En el escenario político al que asistimos colmado de esperanza con la cuarta transformación, de nuevo el sur-sureste ha quedado atrapado en lo que parece ser un ventriloquismo gubernamental que habla “mediante la fusión de nociones ‘parcialmente reales’ y de otras ‘parcialmente ficticias’” (San Miguel, 2016). Así, la región de la península de Yucatán, en su antigua concepción geográfica, incluye todos los territorios que serán conectados por el megraproyecto del tren maya (Yucatán, Campeche, Quintana Roo, Tabasco y Chiapas), pero también los dos países centroamericanos con los que México guarda frontera internacional: Belice y Guatemala, espacios en los que AMLO ha dicho que invertirá fuertemente, de la mano de EU, para generar mejores condiciones económicas que desincentiven la migración. Pero más que fronteras geopolíticas, estos territorios comparten una historia pendular que va de la adscripción y dependencia al aislamiento y la búsqueda de autonomía, todo esto sostenido bajo el ideal de lejanía, extranjeridad y excepcionalismo que negocia con dos visiones que heredamos de la época colonial: La península de Yucatán como una isla, una ínsula rodeada de mar en uno de sus frentes y selva en el otro, en ese sentido, es posible observar la negación de la prolongación continental de un población que se sabe excepcional frente al resto del bloque mexicano; y el espacio amorfo, de geografías y límites indefinidos en la percepción, vacío y susceptible de ser frente de expansión y colonización, en el que no pasa nada, pues “si el mundo se acaba, vete a Yucatán”, ahí no pasa nada.

Estas visiones, más que imaginarios, son acciones políticas que surgen del vaciamiento simbólico del espacio. Es por esta razón que vemos que nuestras autoridades piden permiso a la madre tierra para intervenir el territorio y vender el paisaje mediante una nada compleja red ferroviaria, pero no hablan directamente con las poblaciones locales conformadas por indígenas, pequeñas élites empresariales, migrantes, viejos colonos, y sobre todo mestizos, con experiencias socioculturales diferenciadas, los cuales siguen existiendo en el borde confinados al vacío, en el lugar donde no pasa nada. A ellos apenas se les consulta, tal vez por el temor de una respuesta negativa que frene el proyecto, pero tienen mucho que decir al respecto: ellos también quieren que les llegue el progreso y están seguros que éste llegará de la mano del tren, como llegó en otras épocas no tan lejanas, pero les preocupa cuál será su papel en el proceso y, sobre todo, qué costos tendrá en su calidad de vida y en el acceso a los recursos, ya que habrá inversión, pero no se sabe si ésta mejorará la red hidráulica que proporciona agua a todo el sur de Campeche, o solo redistribuirá el ya escaso líquido para ofrecer mejores condiciones sanitarias a los visitantes. De igual forma, las poblaciones que viven próximas a las zonas arqueológicas que serán incluidas en los diferentes tramos de la ruta, temen por la especulación inmobiliaria y por un complejo proceso de gentrificación que los expulse sutilmente de la tierra que los vio nacer o que los acogió en algún momento de su genealogía.

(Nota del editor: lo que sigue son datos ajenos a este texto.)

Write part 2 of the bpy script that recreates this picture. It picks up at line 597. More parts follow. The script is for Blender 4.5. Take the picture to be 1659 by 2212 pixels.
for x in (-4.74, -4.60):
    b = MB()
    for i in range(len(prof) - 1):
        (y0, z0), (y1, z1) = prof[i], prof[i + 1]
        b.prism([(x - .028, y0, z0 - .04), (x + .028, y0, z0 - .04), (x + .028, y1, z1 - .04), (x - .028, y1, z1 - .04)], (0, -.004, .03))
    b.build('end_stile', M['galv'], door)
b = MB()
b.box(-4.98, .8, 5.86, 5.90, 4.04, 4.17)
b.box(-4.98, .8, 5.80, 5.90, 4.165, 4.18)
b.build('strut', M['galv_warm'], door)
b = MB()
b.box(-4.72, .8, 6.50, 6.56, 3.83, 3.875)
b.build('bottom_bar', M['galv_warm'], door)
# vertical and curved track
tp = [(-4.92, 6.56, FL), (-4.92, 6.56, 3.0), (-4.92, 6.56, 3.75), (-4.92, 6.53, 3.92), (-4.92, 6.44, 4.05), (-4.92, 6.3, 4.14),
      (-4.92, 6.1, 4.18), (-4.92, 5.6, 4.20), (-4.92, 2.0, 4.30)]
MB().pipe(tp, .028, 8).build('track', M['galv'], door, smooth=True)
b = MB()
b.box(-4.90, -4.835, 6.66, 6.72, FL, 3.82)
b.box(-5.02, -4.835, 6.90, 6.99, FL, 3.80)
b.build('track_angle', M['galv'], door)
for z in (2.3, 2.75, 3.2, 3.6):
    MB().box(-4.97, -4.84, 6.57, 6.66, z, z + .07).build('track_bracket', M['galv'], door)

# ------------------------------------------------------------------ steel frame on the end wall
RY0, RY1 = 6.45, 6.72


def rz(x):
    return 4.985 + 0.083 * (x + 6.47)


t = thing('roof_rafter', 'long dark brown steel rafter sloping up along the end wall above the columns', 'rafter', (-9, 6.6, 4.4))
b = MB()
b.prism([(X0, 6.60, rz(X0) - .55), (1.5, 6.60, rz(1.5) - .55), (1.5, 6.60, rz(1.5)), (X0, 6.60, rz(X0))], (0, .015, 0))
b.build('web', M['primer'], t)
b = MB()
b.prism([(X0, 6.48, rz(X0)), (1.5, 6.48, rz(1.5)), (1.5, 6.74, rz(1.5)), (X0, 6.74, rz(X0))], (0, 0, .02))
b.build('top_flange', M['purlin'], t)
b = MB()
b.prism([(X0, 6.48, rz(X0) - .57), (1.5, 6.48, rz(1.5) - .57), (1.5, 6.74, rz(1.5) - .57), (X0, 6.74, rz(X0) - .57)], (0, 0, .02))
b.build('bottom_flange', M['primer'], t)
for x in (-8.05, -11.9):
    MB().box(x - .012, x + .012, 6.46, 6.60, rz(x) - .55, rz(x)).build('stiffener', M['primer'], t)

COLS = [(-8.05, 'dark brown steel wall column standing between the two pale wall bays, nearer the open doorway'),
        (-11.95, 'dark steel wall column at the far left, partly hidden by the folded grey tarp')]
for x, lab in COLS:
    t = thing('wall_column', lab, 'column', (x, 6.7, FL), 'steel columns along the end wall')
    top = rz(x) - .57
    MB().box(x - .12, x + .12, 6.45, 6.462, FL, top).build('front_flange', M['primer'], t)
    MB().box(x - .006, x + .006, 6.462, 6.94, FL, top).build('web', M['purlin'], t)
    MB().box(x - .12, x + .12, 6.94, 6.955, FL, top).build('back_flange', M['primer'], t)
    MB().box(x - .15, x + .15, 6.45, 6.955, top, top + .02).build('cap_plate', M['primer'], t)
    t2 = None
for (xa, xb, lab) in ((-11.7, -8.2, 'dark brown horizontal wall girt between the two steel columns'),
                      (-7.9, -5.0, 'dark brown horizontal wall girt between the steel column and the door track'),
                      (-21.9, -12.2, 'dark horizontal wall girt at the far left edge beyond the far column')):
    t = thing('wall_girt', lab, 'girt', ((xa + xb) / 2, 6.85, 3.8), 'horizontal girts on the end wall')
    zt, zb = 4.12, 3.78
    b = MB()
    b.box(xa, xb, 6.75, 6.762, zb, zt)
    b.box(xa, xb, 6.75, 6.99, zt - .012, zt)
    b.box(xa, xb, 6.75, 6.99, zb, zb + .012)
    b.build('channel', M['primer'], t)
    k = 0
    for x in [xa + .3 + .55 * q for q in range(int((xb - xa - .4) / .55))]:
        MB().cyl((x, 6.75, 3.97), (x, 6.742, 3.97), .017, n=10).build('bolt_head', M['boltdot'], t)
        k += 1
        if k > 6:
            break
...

[b]Yucatán y su lejanía del centro[/b]

La región península de Yucatán no es una geografía humana de carácter homogéneo dado por el componente maya, como se cree; pero se insiste, gracias a su ubicación geopolítica como parte del territorio mexicano, que tiene que ver más con el norte que con el centro de América y el Caribe. La lejanía geográfica de esta zona con respecto al centro administrativo funciona para reforzar la geopoética de la isla y con ella todas esas retóricas de aislamiento que nos encantan a los yucatecos pues nos permiten ubicarnos en lo excepcional, pero también permite que siempre sean otros los que hablen por nosotros y que la historia del desarrollo económico y la migración a Yucatán esté dada bajo la idea de poblar el vacío con proyectos que se bosquejan como justos desde el centro, pero que tienen aplicaciones dudosas en los bordes.